The benefits are legion:

  • Everyone is given a chance to contribute to the product and so promotes inclusion.
  • The sprint is not blown off course by discussing ideas that aren't yet relevant.
  • It provides a natural filter for ideas: it seems like a great idea now with all this other work to do: will it still seem like a good idea in a few weeks?
  • Another source of potentially great ideas!

3. Be A Customer

(From James Gill, GoSquared)

When developing or launching a new product, it's very clear that the on-boarding experience needs to be refined to perfection: firstly, to give the best possible first impression to your customers, and secondly, to make sure attrition is kept to a minimum. However, if you work on a well-established or long-running product, or a product people have no choice but to use, this part of your experience can easily be neglected. As a developer you may work in a sandbox that is far from the standard customer experience, or not us ethe same sign in process as them. Even worse: you might not even realise!

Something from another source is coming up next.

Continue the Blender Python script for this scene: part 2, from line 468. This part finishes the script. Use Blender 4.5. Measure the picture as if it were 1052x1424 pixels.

Once a month, sign up or log in to your app or site or service. How was it? Fast? Slow? Confusing? As a developer you may not be able to control all aspects of this process, but focus one the parts you can. Was the keyboard set to the right style? Did the spinners freeze? Look at the code: could it be more efficient? Run faster? DO things in paralell?

For those aspects your can't directly change - there could be a UX or business reason why the process is a certain way - it's still better to find and discuss them, so everyone understands what decisions have been made and why. Even in the worst case where you might not get a good explanation, you'll at least build up some empathy for your customers!

4. Use Processes, Don't Fight Them

(From Tim Davey, OneFineStay)

There are many ways to upset a developer, and enforcing process where it doesn't belong is right up there with telling them they're using the wrong text editor. When software is developed in a large team or organisation there are places where decisions must be made, or workflows adhered to, in order to keep the team running as a cohesive unit. They might seem arbitrary, but they are there to promote consistency, reduce complexity and therefore improve overall efficiency.

Use process in the areas where, as a team, you have a pre-agreed position on a decision that needs to be made regularly, or where there is a rule-of-thumb and it can usually be followed. By using process in these places, you reduce decision fatigue in your team and improve the quality of the decisions that they must make.

Culture is the way a collective of people can make individual decisions. By agreeing on and abiding by certain processes, you can create a team culture that encourages free-thinking but is fast, efficient - and most importantly safe - as the decisions are made within a consistent framework that you all fundamentally subscribe to.

5. Never Don't Not Use Data

(From Graham Paterson, Intuit)

The benefits of using data to assess your product are clear: it can show you why your product is succeeding or failing. What isn't so clear is the danger of not using data. If you don't use data, your product may be succeeding - or failing - and you will have no idea why.

Without data:

  • you won't know why you have suceeded
  • you won't know why you have failed
  • you will miss illogical cases

This is why data-driven analytics aren't just a luxury: they are a necessity. Of course, data is never an excuse to not listen to customers too: the two need to go hand in hand to keeo your prodict on track.